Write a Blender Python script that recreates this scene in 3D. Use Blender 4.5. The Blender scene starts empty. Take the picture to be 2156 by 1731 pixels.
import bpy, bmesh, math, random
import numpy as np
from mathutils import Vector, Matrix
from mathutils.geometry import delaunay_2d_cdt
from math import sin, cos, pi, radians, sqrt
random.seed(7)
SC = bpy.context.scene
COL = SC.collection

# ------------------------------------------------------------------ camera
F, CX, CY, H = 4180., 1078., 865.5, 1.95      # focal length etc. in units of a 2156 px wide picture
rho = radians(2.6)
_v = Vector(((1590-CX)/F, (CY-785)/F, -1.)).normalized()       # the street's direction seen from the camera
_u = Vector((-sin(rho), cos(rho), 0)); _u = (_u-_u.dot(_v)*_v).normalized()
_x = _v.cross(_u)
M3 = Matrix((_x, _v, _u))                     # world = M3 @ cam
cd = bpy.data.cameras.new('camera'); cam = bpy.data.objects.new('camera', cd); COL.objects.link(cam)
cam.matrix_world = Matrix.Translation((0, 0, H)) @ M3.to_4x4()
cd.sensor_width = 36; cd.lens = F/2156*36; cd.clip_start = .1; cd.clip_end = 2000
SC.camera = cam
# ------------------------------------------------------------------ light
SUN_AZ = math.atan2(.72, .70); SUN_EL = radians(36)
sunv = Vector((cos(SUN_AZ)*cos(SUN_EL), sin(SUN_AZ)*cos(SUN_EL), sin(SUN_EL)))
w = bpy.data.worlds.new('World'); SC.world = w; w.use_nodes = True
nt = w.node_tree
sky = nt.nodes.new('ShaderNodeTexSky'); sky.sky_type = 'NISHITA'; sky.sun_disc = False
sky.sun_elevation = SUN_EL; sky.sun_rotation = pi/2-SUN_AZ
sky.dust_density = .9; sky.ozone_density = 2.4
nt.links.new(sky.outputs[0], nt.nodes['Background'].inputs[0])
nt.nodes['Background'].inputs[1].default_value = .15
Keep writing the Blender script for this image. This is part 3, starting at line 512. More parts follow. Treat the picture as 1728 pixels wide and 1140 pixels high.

========================================

■ GOAL: Copy the lines from the entries above in which the word "scene" appears.

■ COMPLETED EXERCISE:
Write a Blender Python script that recreates this scene in 3D. Use Blender 4.5. The Blender scene starts empty. Take the picture to be 2156 by 1731 pixels.
SC = bpy.context.scene